1. How do people weight the difference between Firecalc success rate -vs- Montecarlo percentages I am provided by RJ? Example is that we are at 100% with Firecalc, but range between 85% and 90% with the RJ Monte Carlo exercise.

2. Would you be comfortable with 85% on a Monte Carlo estimate? 90%??
I wouldn't be surprised if the 85-90% is due to RJ skimming off the top. I.e. they assume that you will pay them 1% in AUM and therefore you will have a lower success rate than you would with Firecalc.
 
I wouldn't be surprised if the 85-90% is due to RJ skimming off the top. I.e. they assume that you will pay them 1% in AUM and therefore you will have a lower success rate than you would with Firecalc.
Sounds about right. I added an extra 1% in fees to the standard Firecalc parameters and the success rate dropped from 95% to 84% and their fees are probably higher.
 
Sounds about right. I added an extra 1% in fees to the standard Firecalc parameters and the success rate dropped from 95% to 84% and their fees are probably higher.

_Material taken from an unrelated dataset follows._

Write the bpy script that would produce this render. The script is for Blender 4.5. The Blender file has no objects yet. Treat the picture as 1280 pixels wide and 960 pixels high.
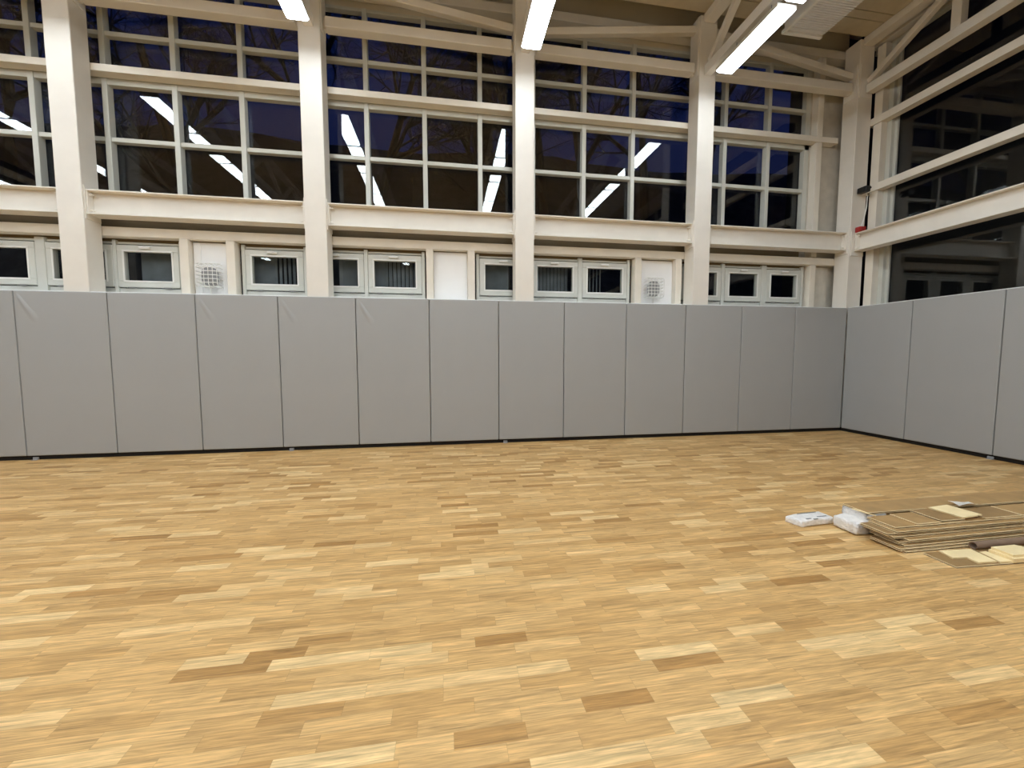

Interesting - I would have thought it would have been even worse than that!
 
With FIRECalc, your probability is based off historical results. With Monte Carlo, what are you basing your input assumptions on? I'd probably use historical statistics myself but then the Monte Carlo isn't going to factor in all the correlations/interactions between PYs performance, inflation, business cycles, human psychology, etc that are baked into the historical record/the dataset FIRECalc uses. IMO, calculators based off history are the best option and MC is mostly a fun toy to play with.

The plan is just the plan and once excecuted (ER) one will adapt as the truth reveals itself. As time goes on I accept that I cannot predict or control the macro environment and my philosophy continues to shift towards Alfred E. Newman's.
 
I am in the exact same situation. 80% of my assets are at RJ, with guys I used to work with during my career. They charge me 40bps and I am happy to pay it. Their models show about 85% success rate while Firecalc is at 100%. It is just a different methodology.